Erster Artikel. Die Liebe hat ihren 5itz in der Begehrkraft.
a) Dagegen spricht: I. Sap. 8, 2.: „Diese (die Weisheit) habe ich geliebt und nach ihr habe ich geforscht von meiner Jugend an.“ Die Begehrkraft aber als sinnlich kann nicht forschen nach der Weisheit, die vom Sinne nicht begriffen wird. II. Die Liebe wohnt jeder Leidenschaft inne, wie Augustin schreibt (14. de civ. Dei 7.): „Die Liebe, die danach trachtet, zu besitzen, was geliebt wird, heißt Begierde; wenn sie es hat und es genießt, heißt sie Freude; flieht sie das, was ihr entgegen ist, so heißt sie Furcht und ist das Befürchtete eingetreten, heißt sie Trauer.“ Nicht jede Leidenschaft aber ist in der Begehrkraft. Also ist dies nicht die Liebe. III. Dionysius stellt (4. de div. nom.) eine natürliche Liebe auf. Diese aber scheint mehr den rein natürlichen Kräften zuzugehören; nämlich denen der Pflanzenseele. Also ist der Sitz der Liebe nicht die Begehrkraft. Auf der anderen Seite sagt Aristoteles (2. Top. 3.): „Die Liebe ist in der Begehrkraft.“
b) Ich antworte; die Liebe ist etwas dem begehrenden Teile Zugehöriges, denn sowohl ihr Gegenstand als auch der Gegenstand des begehrenden Teiles ist das Gute. Nach der verschiedenartigen Beschaffenheit des begehrenden Teiles also richtet sich der Unterschied in der Liebe. Denn zuvörderst besteht ein Begehren oder Sich-Hinneigen, das keinerlei Auffassung von seiten des sich hinneigenden Subjekts nachfolgt, sondern der Auffassung eines anderen; — und derartiges Begehren oder Sich-Hinneigen wird natürliches Begehren genannt. Die Dinge nämlich in der Natur streben danach was ihnen gemäß ihrer Natur zukömmlich ist, und zwar nicht infolge ihrer eigenen Auffassung, sondern infolge der Auffassung dessen, der die Natur gegründet hat. (I. Kap. 103, Art. 1, 2. und 3.) Ferner besteht ein Begehren, welches der Auffassung des Begehrenden nachfolgt und zwar mit Notwendigkeit, nicht infolge freien Urteilens; — und derartiges Begehren ist das sinnliche Begehren in den Tieren, welches freilich in den Menschen in etwa am freien Urteilen teilnimmt, insofern es der Vernunft gehorcht.
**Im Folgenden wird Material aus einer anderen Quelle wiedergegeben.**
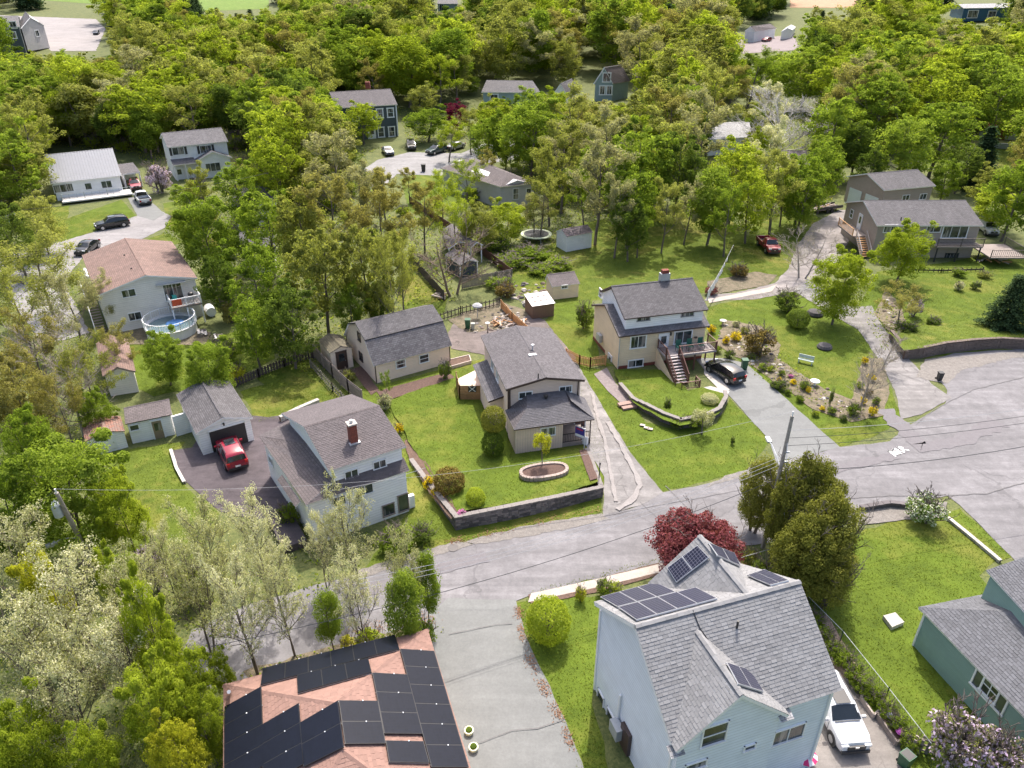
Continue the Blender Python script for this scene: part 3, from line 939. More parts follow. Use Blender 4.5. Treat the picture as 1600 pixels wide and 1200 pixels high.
# side wing along the left wall
b.body(S_TAN, -.85, .3, 2.4, 8.8, 2.55, name='side_wing_wall')
b.roof([[(-1.1, 2.1, 2.6), (.3, 2.1, 3.0), (.3, 9.1, 3.0), (-1.1, 9.1, 2.6)]], R_DARK, BROWN, .14, name='side_wing_roof')
# front extension with its hip roof
fe, f0, rw, h1 = 4.3, -2.76, 6.95, 2.6
b.body(S_TANV, .22, fe, f0 + .3, .35, h1 - .12, name='front_room_wall')
fw = b.walls['front']; b.walls['fr_right'] = b.walls['right']
b.roof([[(0, f0, h1), (rw, f0, h1), (5.2, -1.15, 3.42), (1.5, -1.15, 3.42)], [(rw, f0, h1), (rw, .35, h1), (5.3, .35, 3.9), (5.2, -1.15, 3.42)],
        [(0, .35, h1), (0, f0, h1), (1.5, -1.15, 3.42), (1.9, .35, 3.9)], [(1.5, -1.15, 3.42), (5.2, -1.15, 3.42), (5.3, .35, 3.9), (1.9, .35, 3.9)]], R_MAUVE, BROWN, .16, T_DARK, name='porch_roof')
MB().lathe(b.P(3.4, -.3, 3.68), [(.13, 0), (.13, .25), (.2, .26), (.2, .34), (0.01, .4)], 10).build('roof_vent', DARKM, b.root)
b.win(856, 674, 1.25, .8, fw)
for u in (6.7,):
    for v in (f0 + .25, -.3): MB().bar(b.P(u, v, 0), b.P(u, v, h1 - .1), .09).build('porch_post', BROWN, b.root)
MB().prism([b.P(fe, f0 + .3, 0), b.P(6.8, f0 + .3, 0), b.P(6.8, .35, 0), b.P(fe, .35, 0)], 0, .35).build('porch_floor', WOOD, b.root)
railing(b.root, [b.P(fe, f0 + .35, .35), b.P(6.75, f0 + .35, .35)], .9, DARKM, .14)
b.walls['front'] = main_walls['front']
b.door(905, 672, .9, 1.9, (b.P(0, .32, 0), b.P(w, .32, 0)), REDWD)
for u in (.42, w - .5): pipe(b.root, [b.P(u, .3, ze - .15), b.P(u, .25, 2.9 if u > 1 else 2.7)], .05, BROWN, 'downspout')
MB().box(b.P(.28, .3, 2.4), (.14, .14, 4.8)).build('corner_board', BROWN, b.root)
MB().lathe(plane_hit(832, 546, b.P(w / 2, 0, zr), Vector((0, 0, 1))), [(.06, -.1), (.06, .35), (.16, .36), (.16, .5), (.02, .56)], 10).build('chimney_pipe', ALU, b.root)
MB().box(plane_hit(832, 555, b.P(w / 2, 0, zr - .05), Vector((0, 0, 1))), (.7, .35, .18), b.q[1] - b.q[0]).build('roof_vent', ALU, b.root)
MB().tube([plane_hit(841, 589, b.P(w / 2, 0, zr), Vector((0, 0, 1))) + Vector((0, 0, k)) for k in (-.1, .35)], .05).build('vent_pipe', DARKM, b.root)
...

Endlich besteht ein Begehren, welches der Auffassung des Begehrenden nachfolgt und zwar gemäß dem freien Urteil; und derartiges Begehren ist das geistig vernünftige, was „Wille“ genannt wird. In einer jeden Art dieses Begehrens nun wird Liebe genannt das Princip für die Bewegung dessen, der nach dem geliebten Zwecke strebt. Im rein natürlichen, in dem an erster Stelle also angeführten Streben ist das Princip solchen Begehrens oder Sich-Hinneigens der rein natürliche Zusammenhang dessen, was strebt, mit dem, was erstrebt wird; und dieses Princip heißt „rein naturgemäße Liebe“ amor naturalis; wie z. B. der natürliche Zusammenhang des schweren Körpers mit dem ihm von Natur zugehörigen Orte vermittelst der Schwere sich thatsächlich vollzieht und so „amor naturalis“genannt werden kann. Und ähnlich ist das Anpassen des sinnlichen oder vernünftigen Begehrens an ein Gut, also das Wohlgefallen an diesem Gute, „sinnliche Liebe“ oder „geistig vernünftige“. Die sinnliche Liebe ist im Begehren des sinnlichen Teiles, wie die geistig vernünftige Liebe im Begehren des geistig vernünftigen Teiles sich findet. Demnach ist die sinnliche Liebe in der Begehrkraft und nicht in der Abwehrkraft; denn ihr Gegenstand ist das Gute ohne Rücksicht auf das Schwierige.
c) I. In jener Stelle wird gesprochen von dem Begehren des vernünftigen Teiles. II. Die Liebe wird als Freude, Furcht u. s. w. bezeichnet, weil sie deren Ursache ist. III. Die „naturgemäße Liebe“, amor naturalis, ist nicht nur in den Kräften der Pflanzenseele, sondern schlechthin in allen Vermögen; auch in allen Teilen des Körpers, ja ganz allgemein in Allem. Deshalb sagt Dionysius (4. de div. nom.): „Für alle Dinge ist das Schöne und Gute liebwert;“ denn jedes Ding hat kraft seiner Natur Zusammenhang mit dem ihm von Natur Zukömmlichen.